> **WORK REQUIRED**: Every line of the data must be copied exactly.

> **RAW DATA**:
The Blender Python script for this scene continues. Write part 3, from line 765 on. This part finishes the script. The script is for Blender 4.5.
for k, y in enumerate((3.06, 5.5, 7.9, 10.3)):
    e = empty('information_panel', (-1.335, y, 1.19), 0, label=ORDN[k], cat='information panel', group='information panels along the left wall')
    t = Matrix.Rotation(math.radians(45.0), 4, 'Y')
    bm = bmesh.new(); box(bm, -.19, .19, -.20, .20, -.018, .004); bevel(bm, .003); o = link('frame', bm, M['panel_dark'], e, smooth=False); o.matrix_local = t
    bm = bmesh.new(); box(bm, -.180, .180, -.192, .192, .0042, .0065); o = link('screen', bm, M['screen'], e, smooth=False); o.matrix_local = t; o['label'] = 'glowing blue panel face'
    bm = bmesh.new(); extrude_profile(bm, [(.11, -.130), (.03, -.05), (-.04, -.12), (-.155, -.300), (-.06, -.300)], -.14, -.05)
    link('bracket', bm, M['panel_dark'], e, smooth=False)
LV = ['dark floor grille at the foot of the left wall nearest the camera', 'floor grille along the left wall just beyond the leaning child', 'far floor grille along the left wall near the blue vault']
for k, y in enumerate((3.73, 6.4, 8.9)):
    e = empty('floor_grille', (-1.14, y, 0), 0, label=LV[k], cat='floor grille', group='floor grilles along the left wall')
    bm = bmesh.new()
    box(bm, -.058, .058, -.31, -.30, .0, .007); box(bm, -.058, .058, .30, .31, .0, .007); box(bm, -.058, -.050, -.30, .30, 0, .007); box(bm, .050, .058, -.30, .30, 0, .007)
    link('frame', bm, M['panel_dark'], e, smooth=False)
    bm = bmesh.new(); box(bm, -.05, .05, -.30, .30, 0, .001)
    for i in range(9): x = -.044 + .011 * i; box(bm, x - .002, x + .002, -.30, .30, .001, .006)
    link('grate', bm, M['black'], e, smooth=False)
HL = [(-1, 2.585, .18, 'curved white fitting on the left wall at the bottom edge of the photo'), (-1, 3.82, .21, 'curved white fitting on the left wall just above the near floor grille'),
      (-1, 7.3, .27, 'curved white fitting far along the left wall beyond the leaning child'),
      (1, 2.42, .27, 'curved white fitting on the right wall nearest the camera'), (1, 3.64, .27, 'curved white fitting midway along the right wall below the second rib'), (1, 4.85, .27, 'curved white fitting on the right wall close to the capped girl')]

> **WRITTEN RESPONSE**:
The Blender Python script for this scene continues. Write part 3, from line 765 on. This part finishes the script. The script is for Blender 4.5.
for k, y in enumerate((3.06, 5.5, 7.9, 10.3)):
    e = empty('information_panel', (-1.335, y, 1.19), 0, label=ORDN[k], cat='information panel', group='information panels along the left wall')
    t = Matrix.Rotation(math.radians(45.0), 4, 'Y')
    bm = bmesh.new(); box(bm, -.19, .19, -.20, .20, -.018, .004); bevel(bm, .003); o = link('frame', bm, M['panel_dark'], e, smooth=False); o.matrix_local = t
    bm = bmesh.new(); box(bm, -.180, .180, -.192, .192, .0042, .0065); o = link('screen', bm, M['screen'], e, smooth=False); o.matrix_local = t; o['label'] = 'glowing blue panel face'
    bm = bmesh.new(); extrude_profile(bm, [(.11, -.130), (.03, -.05), (-.04, -.12), (-.155, -.300), (-.06, -.300)], -.14, -.05)
    link('bracket', bm, M['panel_dark'], e, smooth=False)
LV = ['dark floor grille at the foot of the left wall nearest the camera', 'floor grille along the left wall just beyond the leaning child', 'far floor grille along the left wall near the blue vault']
for k, y in enumerate((3.73, 6.4, 8.9)):
    e = empty('floor_grille', (-1.14, y, 0), 0, label=LV[k], cat='floor grille', group='floor grilles along the left wall')
    bm = bmesh.new()
    box(bm, -.058, .058, -.31, -.30, .0, .007); box(bm, -.058, .058, .30, .31, .0, .007); box(bm, -.058, -.050, -.30, .30, 0, .007); box(bm, .050, .058, -.30, .30, 0, .007)
    link('frame', bm, M['panel_dark'], e, smooth=False)
    bm = bmesh.new(); box(bm, -.05, .05, -.30, .30, 0, .001)
    for i in range(9): x = -.044 + .011 * i; box(bm, x - .002, x + .002, -.30, .30, .001, .006)
    link('grate', bm, M['black'], e, smooth=False)
HL = [(-1, 2.585, .18, 'curved white fitting on the left wall at the bottom edge of the photo'), (-1, 3.82, .21, 'curved white fitting on the left wall just above the near floor grille'),
      (-1, 7.3, .27, 'curved white fitting far along the left wall beyond the leaning child'),
      (1, 2.42, .27, 'curved white fitting on the right wall nearest the camera'), (1, 3.64, .27, 'curved white fitting midway along the right wall below the second rib'), (1, 4.85, .27, 'curved white fitting on the right wall close to the capped girl')]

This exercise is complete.